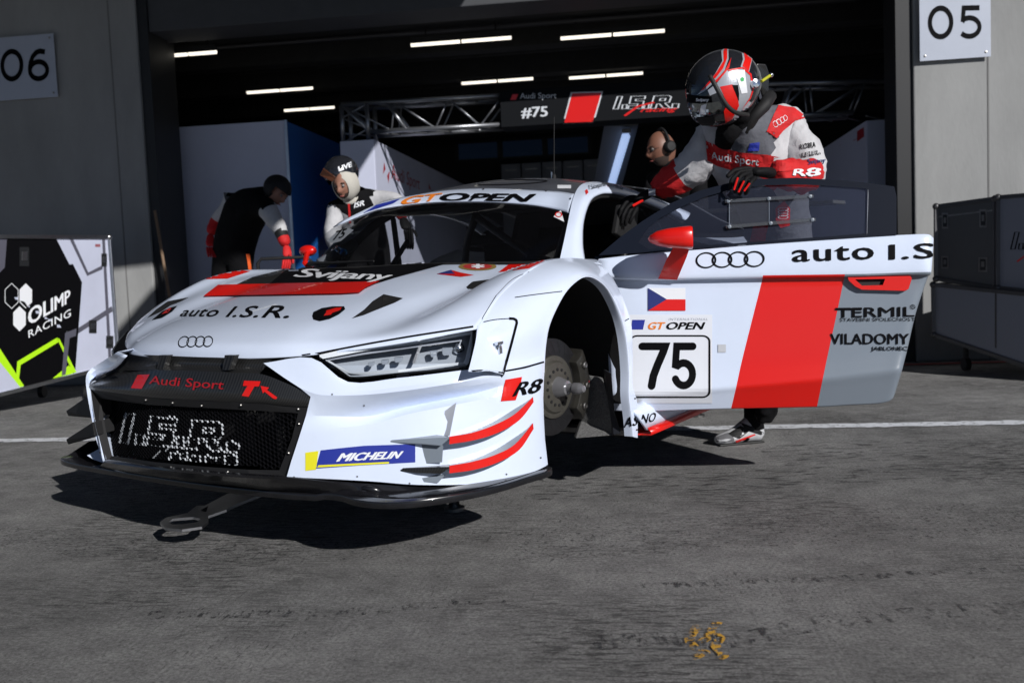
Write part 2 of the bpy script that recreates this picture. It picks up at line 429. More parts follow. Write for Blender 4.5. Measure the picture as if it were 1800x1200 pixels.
# sprayed yellow remains near the camera
def flakes(name, col, sc, lo):
    m = mat(name, col, .8); t = m.node_tree; b = t.nodes['Principled BSDF']; tc = t.nodes.new('ShaderNodeTexCoord'); n = t.nodes.new('ShaderNodeTexNoise'); n.inputs['Scale'].default_value = sc; n.inputs['Detail'].default_value = 7; n.inputs['Roughness'].default_value = .7
    r = t.nodes.new('ShaderNodeMapRange'); r.inputs[1].default_value = lo; r.inputs[2].default_value = lo+.03; t.links.new(tc.outputs['Object'], n.inputs['Vector']); t.links.new(n.outputs[0], r.inputs[0]); t.links.new(r.outputs[0], b.inputs['Alpha']); return m
def ribbon(pl, wd, m, nm, lab, z=.004, n=8):
    P = crline([Gd(*p, z) for p in pl], n); L_ = []
    for i, p in enumerate(P):
        t_ = (P[min(i+1, len(P)-1)]-P[max(i-1, 0)]).normalized(); n_ = V((-t_.y, t_.x, 0))*wd/2; L_ += [p+n_, p-n_]
    tag(mk(nm, L_, [(2*i, 2*i+1, 2*i+3, 2*i+2) for i in range(len(P)-1)], None, m), lab, kind='structure')
def rubber(name, sc, lo, st=(1, 1, 1), a=.75):
    m = flakes(name, (.035, .035, .038), sc, lo); t = m.node_tree; n = [x for x in t.nodes if x.type == 'TEX_NOISE'][0]; r = [x for x in t.nodes if x.type == 'MAP_RANGE'][0]; r.inputs[2].default_value = lo+.09; r.inputs[4].default_value = a
    mp = t.nodes.new('ShaderNodeMapping'); mp.inputs['Scale'].default_value = st; mp.inputs['Rotation'].default_value = (0, 0, .13); l = n.inputs['Vector'].links[0]; src = l.from_socket; t.links.new(src, mp.inputs[0]); t.links.new(mp.outputs[0], n.inputs['Vector']); return m
RB1 = rubber('rubber_dashes', 20, .53, (2.2, .8, 1)); RB2 = rubber('rubber_smear', 16, .53, (.55, 2.6, 1), .7); RB3 = rubber('rubber_specks', 60, .55, (1, 1, 1), .7)
ribbon([(1040, 1128), (1160, 1122), (1290, 1124), (1450, 1092), (1600, 1078), (1900, 1058)], .085, RB1, 'tyre_mark', 'dashed black tyre mark curving past the yellow spray mark', .0022)
ribbon([(1130, 1030), (1290, 1022), (1450, 1016), (1640, 1006), (1900, 996)], .05, RB1, 'tyre_mark', 'thin broken tyre mark in the right foreground', .0022)
ribbon([(250, 1080), (420, 1078), (620, 1074), (760, 1062), (900, 1050)], .06, RB1, 'tyre_mark', 'faint broken tyre mark in the left foreground', .0022)
ribbon([(930, 862), (1150, 850), (1400, 838), (1700, 825), (1900, 820)], .34, RB2, 'tyre_mark', 'wide rubber smear beside the raised car', .0022)
ribbon([(-40, 940), (200, 958), (420, 968), (640, 962), (860, 930)], .26, RB3, 'tyre_mark', 'speckled dark patch in front of the splitter', .0022)
ribbon([(900, 960), (1150, 940), (1450, 925), (1900, 900)], .38, RB3, 'tyre_mark', 'speckled dark band across the right ground', .0022)
ribbon([(1350, 800), (1550, 790), (1900, 785)], .5, RB2, 'tyre_mark', 'smeared rubber behind the driver towards the line', .0022)
mb = MB()
for pl in ([(1228, 1098), (1212, 1122), (1226, 1140), (1240, 1146), (1216, 1156)], [(1262, 1092), (1252, 1108), (1266, 1120), (1258, 1134), (1272, 1150), (1262, 1156)], [(1236, 1112), (1242, 1120), (1232, 1128)]):
    P = crline([Gd(*p, .004) for p in pl], 5); L_ = []
    for i, p in enumerate(P):
        t_ = (P[min(i+1, len(P)-1)]-P[max(i-1, 0)]).normalized(); n_ = V((-t_.y, t_.x, 0))*.012; L_ += [p+n_, p-n_]
    mb.add(L_, [(2*i, 2*i+1, 2*i+3, 2*i+2) for i in range(len(P)-1)])
tag(mb.obj('paint_mark', None, flakes('flaking_yellow_spray', (.55, .30, .03), 45, .50), weld=False), 'faded orange yellow spray mark flaking off the concrete', kind='structure')

# ================================================================== garage
ga = Space('pit_garage', 'concrete pit garage bay with open front and dark interior', 'garage', GM)
gy = lambda px, py, y=0: ga.on(px, py, Y=y)
xl = gy(268, 400).x; hz = gy(900, 6).z; TOPZ = 4.35
M_REVEAL = mat('dark_door_frame', (.012, .013, .015), .5)
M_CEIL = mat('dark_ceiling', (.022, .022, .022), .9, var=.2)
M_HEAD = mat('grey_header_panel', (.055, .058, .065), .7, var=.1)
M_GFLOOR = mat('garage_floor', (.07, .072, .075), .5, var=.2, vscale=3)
# pillars: right between bays, left between bays
mb = MB(); mb.bb((.035, 0, 0), (5.5, .55, TOPZ)); mb.obj('pillar', ga, M_WALL, bevel=.012)
mb = MB(); mb.bb((xl-6, 0, 0), (xl-.03, .55, TOPZ)); mb.obj('pillar', ga, M_WALL, bevel=.012)
for x, w_ in ((.0, -.10), (xl, .07)):                 # door rails in the reveals
    mb = MB(); mb.bb((x+w_, .03, 0), (x+(.033 if w_ < 0 else -.028), .40, TOPZ)); mb.bb((x+w_*.5, .40, 0), (x, .60, TOPZ)); mb.obj('door_rail', ga, M_REVEAL, bevel=.004)
# formwork joint strips on pillars
M_JG = mat('joint_grey', (.17, .17, .17), .9)
for x in (xl-.30, .62, 1.7): mb = MB(); mb.bb((x, -.004, 0), (x+.012, .002, TOPZ-.02)); mb.obj('joint_strip', ga, M_JG)
# header and rolled-up door
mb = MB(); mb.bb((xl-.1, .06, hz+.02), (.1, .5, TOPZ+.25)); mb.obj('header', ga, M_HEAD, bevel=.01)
mb = MB()
for k in range(6): mb.bb((xl+.07, .52+.16*k, hz+.10+.012*k), (-.1, .66+.16*k, hz+.145+.012*k))
mb.obj('sectional_door', ga, M_CEIL)
mb = MB()
for px_, py_, yy in ((620, 110, 1.1), (620, 60, 1.8)):
    z = gy(px_, py_, yy).z; mb.tube([(xl+.1, yy, z+.25), (-.1, yy, z+.25)], .02, 8)
mb.obj('door_shaft', ga, mat('dull_pipe', (.05, .05, .055), .5))
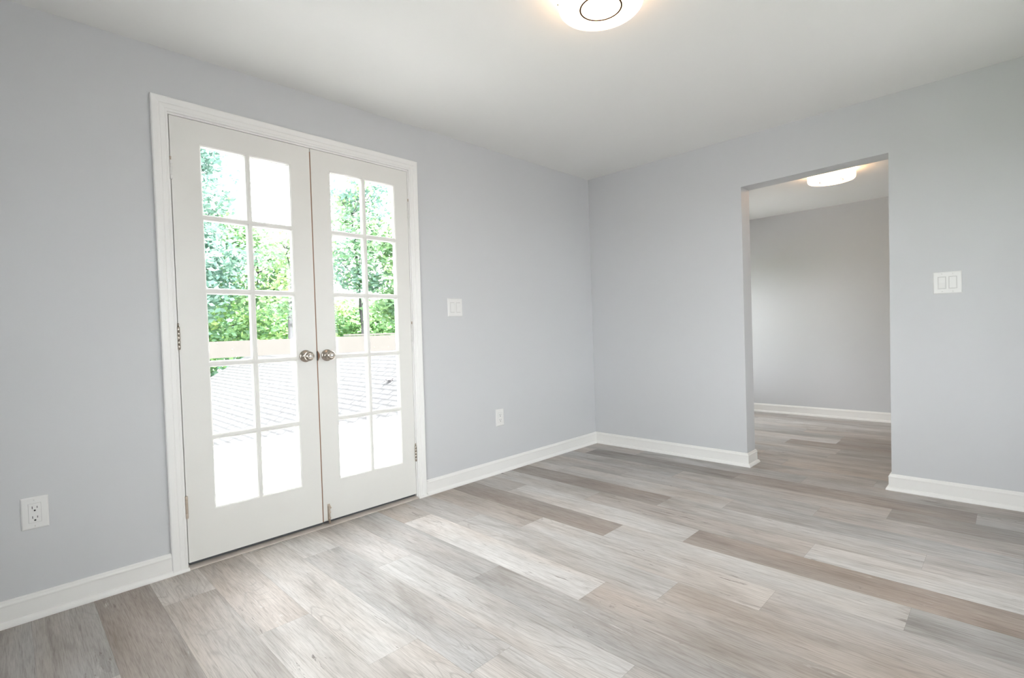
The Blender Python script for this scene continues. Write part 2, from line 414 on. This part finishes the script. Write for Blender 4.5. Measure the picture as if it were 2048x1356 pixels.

·····

Task:
Leave out the pictures and repeat everything else in the records exactly.

Final result:
Write part 2 of the bpy script that recreates this picture. It picks up at line 429. More parts follow. Write for Blender 4.5. Measure the picture as if it were 1800x1200 pixels.
# sprayed yellow remains near the camera
def flakes(name, col, sc, lo):
    m = mat(name, col, .8); t = m.node_tree; b = t.nodes['Principled BSDF']; tc = t.nodes.new('ShaderNodeTexCoord'); n = t.nodes.new('ShaderNodeTexNoise'); n.inputs['Scale'].default_value = sc; n.inputs['Detail'].default_value = 7; n.inputs['Roughness'].default_value = .7
    r = t.nodes.new('ShaderNodeMapRange'); r.inputs[1].default_value = lo; r.inputs[2].default_value = lo+.03; t.links.new(tc.outputs['Object'], n.inputs['Vector']); t.links.new(n.outputs[0], r.inputs[0]); t.links.new(r.outputs[0], b.inputs['Alpha']); return m
def ribbon(pl, wd, m, nm, lab, z=.004, n=8):
    P = crline([Gd(*p, z) for p in pl], n); L_ = []
    for i, p in enumerate(P):
        t_ = (P[min(i+1, len(P)-1)]-P[max(i-1, 0)]).normalized(); n_ = V((-t_.y, t_.x, 0))*wd/2; L_ += [p+n_, p-n_]
    tag(mk(nm, L_, [(2*i, 2*i+1, 2*i+3, 2*i+2) for i in range(len(P)-1)], None, m), lab, kind='structure')
def rubber(name, sc, lo, st=(1, 1, 1), a=.75):
    m = flakes(name, (.035, .035, .038), sc, lo); t = m.node_tree; n = [x for x in t.nodes if x.type == 'TEX_NOISE'][0]; r = [x for x in t.nodes if x.type == 'MAP_RANGE'][0]; r.inputs[2].default_value = lo+.09; r.inputs[4].default_value = a
    mp = t.nodes.new('ShaderNodeMapping'); mp.inputs['Scale'].default_value = st; mp.inputs['Rotation'].default_value = (0, 0, .13); l = n.inputs['Vector'].links[0]; src = l.from_socket; t.links.new(src, mp.inputs[0]); t.links.new(mp.outputs[0], n.inputs['Vector']); return m
RB1 = rubber('rubber_dashes', 20, .53, (2.2, .8, 1)); RB2 = rubber('rubber_smear', 16, .53, (.55, 2.6, 1), .7); RB3 = rubber('rubber_specks', 60, .55, (1, 1, 1), .7)
ribbon([(1040, 1128), (1160, 1122), (1290, 1124), (1450, 1092), (1600, 1078), (1900, 1058)], .085, RB1, 'tyre_mark', 'dashed black tyre mark curving past the yellow spray mark', .0022)
ribbon([(1130, 1030), (1290, 1022), (1450, 1016), (1640, 1006), (1900, 996)], .05, RB1, 'tyre_mark', 'thin broken tyre mark in the right foreground', .0022)
ribbon([(250, 1080), (420, 1078), (620, 1074), (760, 1062), (900, 1050)], .06, RB1, 'tyre_mark', 'faint broken tyre mark in the left foreground', .0022)
ribbon([(930, 862), (1150, 850), (1400, 838), (1700, 825), (1900, 820)], .34, RB2, 'tyre_mark', 'wide rubber smear beside the raised car', .0022)
ribbon([(-40, 940), (200, 958), (420, 968), (640, 962), (860, 930)], .26, RB3, 'tyre_mark', 'speckled dark patch in front of the splitter', .0022)
ribbon([(900, 960), (1150, 940), (1450, 925), (1900, 900)], .38, RB3, 'tyre_mark', 'speckled dark band across the right ground', .0022)
ribbon([(1350, 800), (1550, 790), (1900, 785)], .5, RB2, 'tyre_mark', 'smeared rubber behind the driver towards the line', .0022)
mb = MB()
for pl in ([(1228, 1098), (1212, 1122), (1226, 1140), (1240, 1146), (1216, 1156)], [(1262, 1092), (1252, 1108), (1266, 1120), (1258, 1134), (1272, 1150), (1262, 1156)], [(1236, 1112), (1242, 1120), (1232, 1128)]):
    P = crline([Gd(*p, .004) for p in pl], 5); L_ = []
    for i, p in enumerate(P):
        t_ = (P[min(i+1, len(P)-1)]-P[max(i-1, 0)]).normalized(); n_ = V((-t_.y, t_.x, 0))*.012; L_ += [p+n_, p-n_]
    mb.add(L_, [(2*i, 2*i+1, 2*i+3, 2*i+2) for i in range(len(P)-1)])
tag(mb.obj('paint_mark', None, flakes('flaking_yellow_spray', (.55, .30, .03), 45, .50), weld=False), 'faded orange yellow spray mark flaking off the concrete', kind='structure')

# ================================================================== garage
ga = Space('pit_garage', 'concrete pit garage bay with open front and dark interior', 'garage', GM)
gy = lambda px, py, y=0: ga.on(px, py, Y=y)
xl = gy(268, 400).x; hz = gy(900, 6).z; TOPZ = 4.35
M_REVEAL = mat('dark_door_frame', (.012, .013, .015), .5)
M_CEIL = mat('dark_ceiling', (.022, .022, .022), .9, var=.2)
M_HEAD = mat('grey_header_panel', (.055, .058, .065), .7, var=.1)
M_GFLOOR = mat('garage_floor', (.07, .072, .075), .5, var=.2, vscale=3)
# pillars: right between bays, left between bays
mb = MB(); mb.bb((.035, 0, 0), (5.5, .55, TOPZ)); mb.obj('pillar', ga, M_WALL, bevel=.012)
mb = MB(); mb.bb((xl-6, 0, 0), (xl-.03, .55, TOPZ)); mb.obj('pillar', ga, M_WALL, bevel=.012)
for x, w_ in ((.0, -.10), (xl, .07)):                 # door rails in the reveals
    mb = MB(); mb.bb((x+w_, .03, 0), (x+(.033 if w_ < 0 else -.028), .40, TOPZ)); mb.bb((x+w_*.5, .40, 0), (x, .60, TOPZ)); mb.obj('door_rail', ga, M_REVEAL, bevel=.004)
# formwork joint strips on pillars
M_JG = mat('joint_grey', (.17, .17, .17), .9)
for x in (xl-.30, .62, 1.7): mb = MB(); mb.bb((x, -.004, 0), (x+.012, .002, TOPZ-.02)); mb.obj('joint_strip', ga, M_JG)
# header and rolled-up door
mb = MB(); mb.bb((xl-.1, .06, hz+.02), (.1, .5, TOPZ+.25)); mb.obj('header', ga, M_HEAD, bevel=.01)
mb = MB()
for k in range(6): mb.bb((xl+.07, .52+.16*k, hz+.10+.012*k), (-.1, .66+.16*k, hz+.145+.012*k))
mb.obj('sectional_door', ga, M_CEIL)
mb = MB()
for px_, py_, yy in ((620, 110, 1.1), (620, 60, 1.8)):
    z = gy(px_, py_, yy).z; mb.tube([(xl+.1, yy, z+.25), (-.1, yy, z+.25)], .02, 8)
mb.obj('door_shaft', ga, mat('dull_pipe', (.05, .05, .055), .5))
The Blender Python script for this scene continues. Write part 2, from line 414 on. This part finishes the script. Write for Blender 4.5. Measure the picture as if it were 2048x1356 pixels.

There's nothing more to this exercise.